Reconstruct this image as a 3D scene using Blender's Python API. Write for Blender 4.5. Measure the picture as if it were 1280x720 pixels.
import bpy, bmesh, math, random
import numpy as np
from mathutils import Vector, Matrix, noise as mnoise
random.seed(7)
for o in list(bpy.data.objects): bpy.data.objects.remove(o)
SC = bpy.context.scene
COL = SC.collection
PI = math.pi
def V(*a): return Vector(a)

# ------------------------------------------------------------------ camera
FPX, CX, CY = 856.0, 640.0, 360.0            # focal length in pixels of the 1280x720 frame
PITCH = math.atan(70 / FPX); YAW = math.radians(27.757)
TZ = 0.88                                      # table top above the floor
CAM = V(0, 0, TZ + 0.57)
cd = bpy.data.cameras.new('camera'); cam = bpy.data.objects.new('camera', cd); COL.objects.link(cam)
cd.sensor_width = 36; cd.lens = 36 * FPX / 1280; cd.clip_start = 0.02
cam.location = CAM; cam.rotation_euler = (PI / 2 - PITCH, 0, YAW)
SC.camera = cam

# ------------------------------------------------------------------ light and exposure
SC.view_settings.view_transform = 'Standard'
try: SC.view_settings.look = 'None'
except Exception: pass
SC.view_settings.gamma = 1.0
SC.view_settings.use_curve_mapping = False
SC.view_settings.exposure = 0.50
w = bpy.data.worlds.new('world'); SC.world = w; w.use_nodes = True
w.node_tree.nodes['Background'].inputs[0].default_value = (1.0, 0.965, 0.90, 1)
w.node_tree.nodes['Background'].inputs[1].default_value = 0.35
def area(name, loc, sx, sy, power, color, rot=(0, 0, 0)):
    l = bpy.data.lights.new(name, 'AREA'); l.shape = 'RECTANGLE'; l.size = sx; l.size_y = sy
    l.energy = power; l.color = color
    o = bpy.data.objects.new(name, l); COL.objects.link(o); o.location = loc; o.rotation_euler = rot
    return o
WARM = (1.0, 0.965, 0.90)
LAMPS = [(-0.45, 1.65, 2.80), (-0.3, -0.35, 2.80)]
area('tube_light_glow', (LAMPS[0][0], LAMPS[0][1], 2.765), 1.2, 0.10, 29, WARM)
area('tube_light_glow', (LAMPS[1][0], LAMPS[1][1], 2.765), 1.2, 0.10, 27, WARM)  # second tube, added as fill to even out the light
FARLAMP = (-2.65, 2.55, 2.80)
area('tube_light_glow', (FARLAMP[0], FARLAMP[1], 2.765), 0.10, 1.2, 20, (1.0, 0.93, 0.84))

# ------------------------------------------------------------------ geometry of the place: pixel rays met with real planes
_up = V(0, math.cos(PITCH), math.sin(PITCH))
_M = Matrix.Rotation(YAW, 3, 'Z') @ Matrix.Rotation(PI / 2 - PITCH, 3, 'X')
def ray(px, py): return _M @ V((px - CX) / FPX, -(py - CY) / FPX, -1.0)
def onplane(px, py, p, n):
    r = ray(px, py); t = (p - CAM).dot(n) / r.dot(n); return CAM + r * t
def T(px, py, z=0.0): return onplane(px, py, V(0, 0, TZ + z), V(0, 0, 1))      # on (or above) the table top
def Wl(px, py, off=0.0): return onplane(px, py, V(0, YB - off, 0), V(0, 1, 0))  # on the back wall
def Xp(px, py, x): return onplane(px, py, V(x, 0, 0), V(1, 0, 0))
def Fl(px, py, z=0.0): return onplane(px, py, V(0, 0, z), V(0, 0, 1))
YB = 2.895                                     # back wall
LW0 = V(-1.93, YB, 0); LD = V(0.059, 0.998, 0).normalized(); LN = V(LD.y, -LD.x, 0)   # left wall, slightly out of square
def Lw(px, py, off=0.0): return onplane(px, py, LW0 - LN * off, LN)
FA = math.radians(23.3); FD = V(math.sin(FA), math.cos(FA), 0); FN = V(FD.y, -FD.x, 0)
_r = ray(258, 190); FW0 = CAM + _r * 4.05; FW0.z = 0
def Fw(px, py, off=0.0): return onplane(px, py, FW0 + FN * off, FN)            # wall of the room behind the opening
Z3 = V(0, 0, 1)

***

Exercise prompt: Please transcribe, exactly and with nothing added, the lines from the first line of the material above through the line that contains "SC.camera = cam".

Answer to this exercise:
Reconstruct this image as a 3D scene using Blender's Python API. Write for Blender 4.5. Measure the picture as if it were 1280x720 pixels.
import bpy, bmesh, math, random
import numpy as np
from mathutils import Vector, Matrix, noise as mnoise
random.seed(7)
for o in list(bpy.data.objects): bpy.data.objects.remove(o)
SC = bpy.context.scene
COL = SC.collection
PI = math.pi
def V(*a): return Vector(a)

# ------------------------------------------------------------------ camera
FPX, CX, CY = 856.0, 640.0, 360.0            # focal length in pixels of the 1280x720 frame
PITCH = math.atan(70 / FPX); YAW = math.radians(27.757)
TZ = 0.88                                      # table top above the floor
CAM = V(0, 0, TZ + 0.57)
cd = bpy.data.cameras.new('camera'); cam = bpy.data.objects.new('camera', cd); COL.objects.link(cam)
cd.sensor_width = 36; cd.lens = 36 * FPX / 1280; cd.clip_start = 0.02
cam.location = CAM; cam.rotation_euler = (PI / 2 - PITCH, 0, YAW)
SC.camera = cam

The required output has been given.